Poet & Painter – Helen Jagger & Michael Moss – Salar Gallery

 

Salar Gallery Art Exhibition

Helen Jagger reads from Poet & Painter, a limited and signed edition book of work by Michael Moss and Helen Jagger; a two-way conversation over three years between his paintings and her poems.  “Anyone who turns the pages of this art book with poems, or poetry book with art, will grasp the richness of Cornish wildlife and of Cornish art.” (Terence Dooley, Write Outloud).

Michael Moss

Michael was born in Preston in 1948. In his early twenties he emigrated to Australia and later travelled to New Zealand where he held his first exhibition. He returned to the UK to attend the Preston and Plymouth Colleges of Art before settling in Cornwall.

In 1984 Michael won the Western Morning News Open Art Competition and in 1991 he was a prize-winner in the Ecco-Goodhousekeeping Open Exhibition. He has exhibited in all 3 South West Opens. In 1996 he won prizes in the Mixed Media and drawing categories of the Society of Artists fro Cornwall competition and in 1997 he was prize-winner in the 1997 Sterts Open Competition. In 1998 he was a double prize-winner in the water-colour and drawing sections in the Society of Artists in Cornwall. In 2006 he won the water-colour prize at Stuart House.

Helen Jagger

Helen Jagger has lived and worked in north Cornwall since 1989. She founded the Indian King Arts Centre with husband Haydn Wood, in 1994, which became the third biggest provider of creative writing courses in the UK, and ran it until 2004.

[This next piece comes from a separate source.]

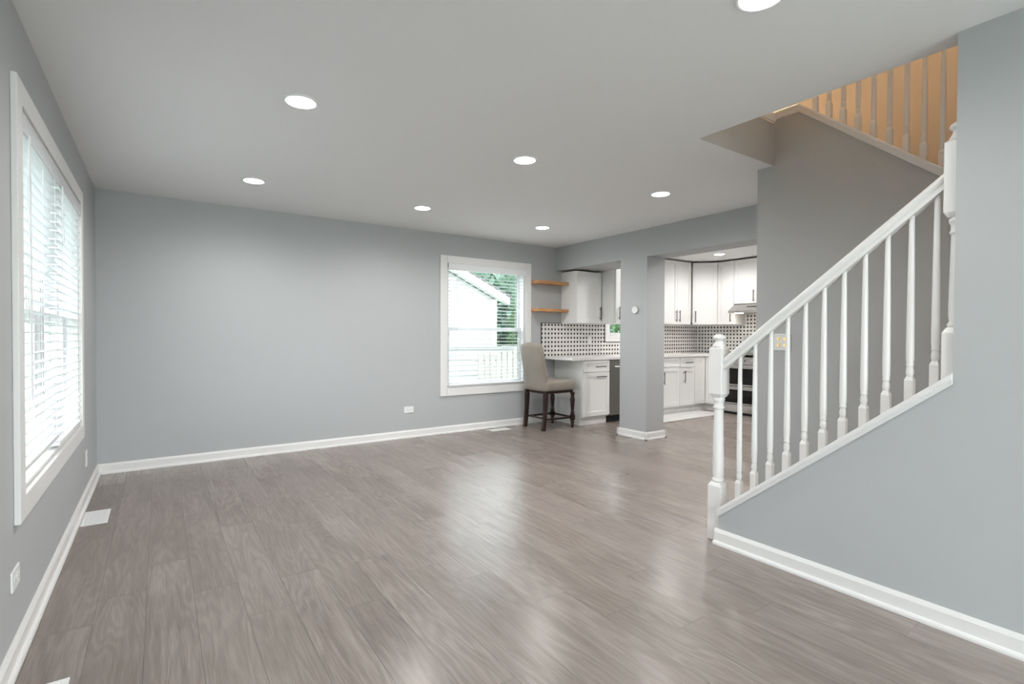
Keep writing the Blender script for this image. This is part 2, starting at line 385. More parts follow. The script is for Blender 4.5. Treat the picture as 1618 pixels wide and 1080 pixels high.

She facilitates the weekly Indian King Poets writing group, and the Poetry Society’s north Cornwall Poetry Stanza. Her work appears in magazines in the UK, the US and Australia, and has been exhibited at galleries including the Tate St Ives; Porthmeor Studios; the Burton, Bideford; Terre Verte, Altarnun; the Camelford Gallery, and Sterts; in 2015 BBC’s Countryfile featured her work. Over the last 10 years she has worked with other artists on two landscape projects in Cornwall: The Great Trees of Cornwall (for the Poetry Society’s Centenary), and Earth, Wind and Stone.